How to Get Your Voice Heard in Meetings

Meetings can be a particularly problematic, yet important, platform. They are the place where we’re most visible, and, can feel drowned out amongst a room of people all fighting to get attention.

It pays to contribute confidently in meetings. You don’t want to end up in a six-month performance review with a boss who complains that you “don’t speak up.”

A few ideas that may help to make you get heard:

Get Your Voice into the Room Quickly

You have to be a good strategist. Instead of leaving your contribution to chance — have a plan. Challenge yourself to put your ideas on the table in the first few minutes, the vibe of the meeting is set early, and by contributing then, you’re establishing yourself as an active participant.

Another strategy is to get on the agenda in a prominent role. If you don’t have a formal presentation, you can request to be put on with the meeting organizer.

Ask Pertinent Questions

Asking questions can be easier than sharing ideas, it helps clarify everyone’s thinking if, in the battle between competing ideas, you can propose a thought-provoking question.

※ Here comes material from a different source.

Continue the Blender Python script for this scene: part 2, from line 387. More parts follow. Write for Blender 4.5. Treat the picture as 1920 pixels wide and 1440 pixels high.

You may even want to write down a list of questions in advance. Even if you don’t ask them.

Interrupted… Interrupt Back

Be bold say: “Stop interrupting Me.”, “I just said that.” Or “No explanation needed.” Try the joking-not-joking approach. For instance, “Hang on; I’ve still got the floor.” Or even, “Do we really need to use parliamentary procedure here!” Just don’t stay silent.

Also, get in the habit of helping turn attention back to other people who get interrupted. If you do this consistently for everyone, when you do it for yourself you’ll come across as someone who pays attention, with an appetite for order, rather than as someone seeking self gratification. And, of course, some of the people you lend a hand to may do the same for you at some stage.

Practice Socially

Taking a public speaking class isn’t a great idea, because speechmaking is pretty much a pre determined process, this won’t usually happen in the free for all of a meeting. If you have trouble speaking up (or if the trouble isn’t yours, but rather a personality problem held by co-workers), you’re going to want to practice.

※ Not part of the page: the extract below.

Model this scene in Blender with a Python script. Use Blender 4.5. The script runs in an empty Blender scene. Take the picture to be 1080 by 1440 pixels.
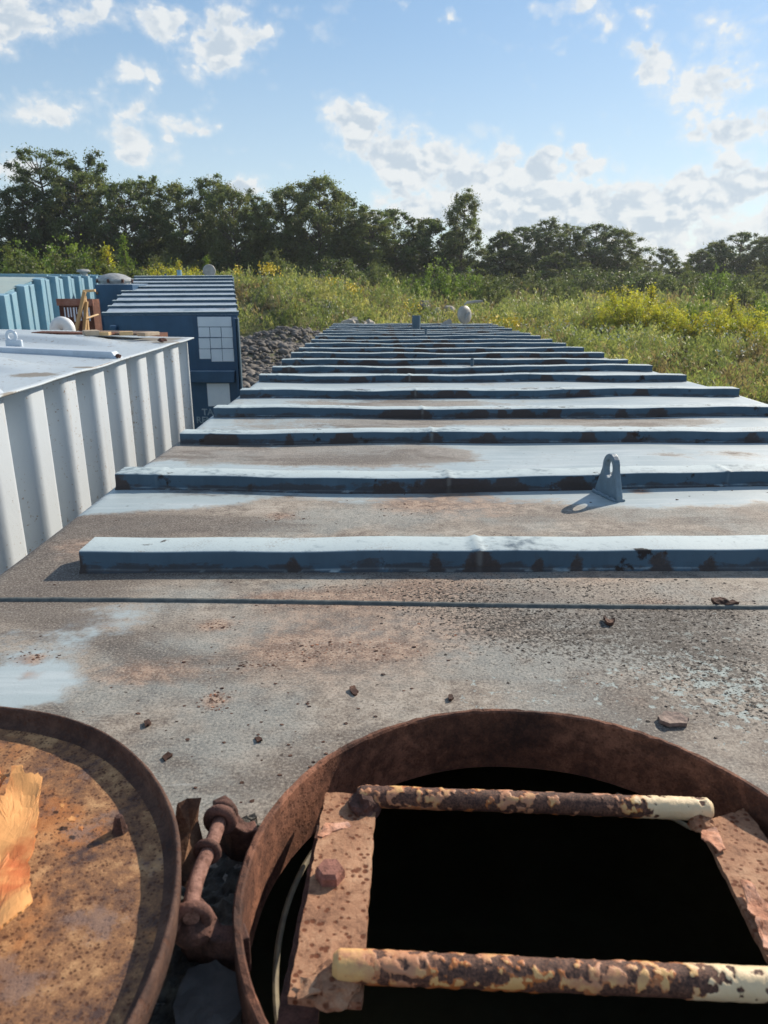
import bpy, bmesh, math, random
import numpy as np
from mathutils import Vector, Matrix, noise as mn
R = math.radians
random.seed(7); rng = np.random.default_rng(7)
sc = bpy.context.scene
COL = sc.collection

# ------------------------------------------------------------------ camera
EYE = 3.4
F = 1040.0
PITCH = math.atan(335/F)          # horizon in the photograph
TP = math.atan(308/F)             # pitch of the view against the (slightly sloping) near tank roof
cam_d = bpy.data.cameras.new('camera')
cam = bpy.data.objects.new('camera', cam_d); COL.objects.link(cam)
cam.location = (0, 0, EYE)
cam.rotation_euler = (math.pi/2 - PITCH, 0, 0)
cam_d.sensor_fit = 'VERTICAL'; cam_d.sensor_height = 34.6; cam_d.lens = 34.6*F/1440
cam_d.clip_start = 0.02; cam_d.clip_end = 3000
cam_d.dof.use_dof = True; cam_d.dof.focus_distance = 1.6; cam_d.dof.aperture_fstop = 13.0
sc.camera = cam

# ------------------------------------------------------------------ light
SUN_EL, SUN_AZ = R(29), R(46)     # azimuth from +Y towards +X
sun_d = bpy.data.lights.new('sun', 'SUN'); sun_d.energy = 5.0; sun_d.angle = R(0.53); sun_d.color = (1.0, 0.885, 0.74)
sun = bpy.data.objects.new('sun', sun_d); COL.objects.link(sun)
sdir = Vector((math.sin(SUN_AZ)*math.cos(SUN_EL), math.cos(SUN_AZ)*math.cos(SUN_EL), math.sin(SUN_EL)))
sun.rotation_euler = sdir.to_track_quat('Z', 'Y').to_euler()
sc.view_settings.view_transform = 'Standard'; sc.view_settings.look = 'None'
sc.view_settings.gamma = 1; sc.view_settings.use_curve_mapping = False
sc.view_settings.exposure = 0.32
sc.cycles.max_bounces = 8; sc.cycles.transparent_max_bounces = 8

# ------------------------------------------------------------------ unprojection
_s, _c = math.sin(PITCH), math.cos(PITCH)
_ts, _tc = math.sin(TP), math.cos(TP)
def ray(px, py):
    v = py-720
    return (px-540.0, F*_c - v*_s, -(F*_s + v*_c))
def WY(px, py, Y):                 # world point at distance Y
    r = ray(px, py); t = Y/r[1]
    return Vector((r[0]*t, Y, EYE+r[2]*t))
def WZ(px, py, z):                 # world point at height z
    r = ray(px, py); t = (z-EYE)/r[2]
    return Vector((r[0]*t, r[1]*t, z))
def RP(px, py, z=0.0):             # point in the near tank's own frame (roof is z = 0)
    v = py-720; t = (0.5-z)/(F*_ts + v*_tc)
    return Vector(((px-530)*t, (F*_tc - v*_ts)*t, z))
TM = Matrix.Translation((0, 0, EYE)) @ Matrix.Rotation(math.atan(10/F)*_c, 4, 'Z') @ Matrix.Rotation(-(PITCH-TP), 4, 'X') @ Matrix.Translation((0, 0, -0.5))

# ------------------------------------------------------------------ node helper
class NT:
    def __init__(s, tree): s.t = tree; s.n = tree.nodes; s.l = tree.links
    def put(s, inp, v):
        if isinstance(v, bpy.types.NodeSocket): s.l.new(v, inp)
        elif isinstance(v, (tuple, list)) and inp.type == 'RGBA' and len(v) == 3: inp.default_value = (*v, 1)
        else: inp.default_value = v
    def math(s, op, a, b=None, c=None, clamp=False):
        m = s.n.new('ShaderNodeMath'); m.operation = op; m.use_clamp = clamp
        s.put(m.inputs[0], a)
        if b is not None: s.put(m.inputs[1], b)
        if c is not None: s.put(m.inputs[2], c)
        return m.outputs[0]
    def add(s, *a):
        r = a[0]
        for b in a[1:]: r = s.math('ADD', r, b)
        return r
    def mul(s, a, b): return s.math('MULTIPLY', a, b)
    def sub(s, a, b): return s.math('SUBTRACT', a, b)
    def smooth(s, x, a, b, lo=0.0, hi=1.0):
        m = s.n.new('ShaderNodeMapRange'); m.interpolation_type = 'SMOOTHSTEP'
        s.put(m.inputs[0], x); m.inputs[1].default_value = a; m.inputs[2].default_value = b
        m.inputs[3].default_value = lo; m.inputs[4].default_value = hi
        return m.outputs[0]
    def lin(s, x, a, b, lo=0.0, hi=1.0):
        m = s.n.new('ShaderNodeMapRange'); s.put(m.inputs[0], x)
        for i, q in enumerate((a, b, lo, hi)): m.inputs[i+1].default_value = q
        return m.outputs[0]
    def mix(s, f, a, b, mode='MIX'):
        m = s.n.new('ShaderNodeMix'); m.data_type = 'RGBA'; m.blend_type = mode
        s.put(m.inputs[0], f); s.put(m.inputs[6], a); s.put(m.inputs[7], b)
        return m.outputs[2]
    def coord(s, which='Object'): return s.n.new('ShaderNodeTexCoord').outputs[which]
    def mapping(s, v, scale=(1, 1, 1), loc=(0, 0, 0)):
        m = s.n.new('ShaderNodeMapping'); s.put(m.inputs[0], v)
        m.inputs['Scale'].default_value = scale; m.inputs['Location'].default_value = loc
        return m.outputs[0]
    def noise(s, v, scale, detail=4, rough=0.55, dist=0.0, out=0):
        m = s.n.new('ShaderNodeTexNoise'); s.put(m.inputs['Vector'], v)
        s.put(m.inputs['Scale'], scale); m.inputs['Detail'].default_value = detail
        m.inputs['Roughness'].default_value = rough; m.inputs['Distortion'].default_value = dist
        return m.outputs[out]
    def voro(s, v, scale, feature='F1', out='Distance', rnd=1.0):
        m = s.n.new('ShaderNodeTexVoronoi'); m.feature = feature; s.put(m.inputs['Vector'], v)
        m.inputs['Scale'].default_value = scale; m.inputs['Randomness'].default_value = rnd
        return m.outputs[out]
    def xyz(s, v):
        m = s.n.new('ShaderNodeSeparateXYZ'); s.put(m.inputs[0], v); return m.outputs
    def attr(s, name):
        m = s.n.new('ShaderNodeAttribute'); m.attribute_name = name; return m.outputs
    def ramp(s, f, stops):
        m = s.n.new('ShaderNodeValToRGB'); s.put(m.inputs[0], f); e = m.color_ramp.elements
        while len(e) < len(stops): e.new(0.5)
        for el, (p, c) in zip(e, stops): el.position = p; el.color = (*c, 1)
        return m.outputs[0]
    def bump(s, h, strength=0.5, dist=0.01, normal=None):
        m = s.n.new('ShaderNodeBump'); s.put(m.inputs['Height'], h)
        s.put(m.inputs['Strength'], strength); m.inputs['Distance'].default_value = dist
        if normal is not None: s.put(m.inputs['Normal'], normal)
        return m.outputs[0]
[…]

Try joining a book group, show up and make your opinions about The Fifty Shades of Grey heard. If you get steamrollered and have a terrible time it’s better to happen at the Bishops Park Bookworms than at work. Pick other groups as well, and keep at it until you can hold your place in any room.

Be Concise

Most of the little speeches people make in meetings would be more powerful if they simply ended sooner. If you’ve made your point, simply stop talking, don’t follow it with a bunch of wasted verbiage, or people will then tend to think that half of what you always say is drivel. Cut the crap. Say what you mean. Then stop.


This may seem counter-intuitive, but by far the most effective way to get people’s attention is to give them yours. Whenever you feel like someone isn’t listening to you, try really listening to him or her first, and then see what happens. It doesn’t always work (some people are truly self-involved), but it usually does.

Create a Pact with a Friend

Ask them to nod and look interested when you speak (when they’re interested, of course). Let them to back you up publicly in meetings. Seriously, try it. It’s not fair, but if it works… who cares!

Practice Assertive Body Language

Sit at the table, point to someone, stand up, walk to the front of the room, and maybe place your hand on the table— whatever it takes. These “power poses” make you appear more authoritative, and they actually increase hormone levels in your brain giving your confidence a boost as well. Why not try “leaning in”, researchers have found that physically leaning in makes you less likely to be interrupted.

Own Your Voice

Speak authoritatively. Avoid the soft voice (authority is associated with the strong, firm voice, not with a softer, lighter tone). When you do talk, cut to the chase, focus on topics people find interesting, and paint a vivid picture, explain less, but use clear, compelling words and images. Whatever you do, never, never apologise before you speak.

If all else fails, you can always learn how to talk really, really… LOUDLY!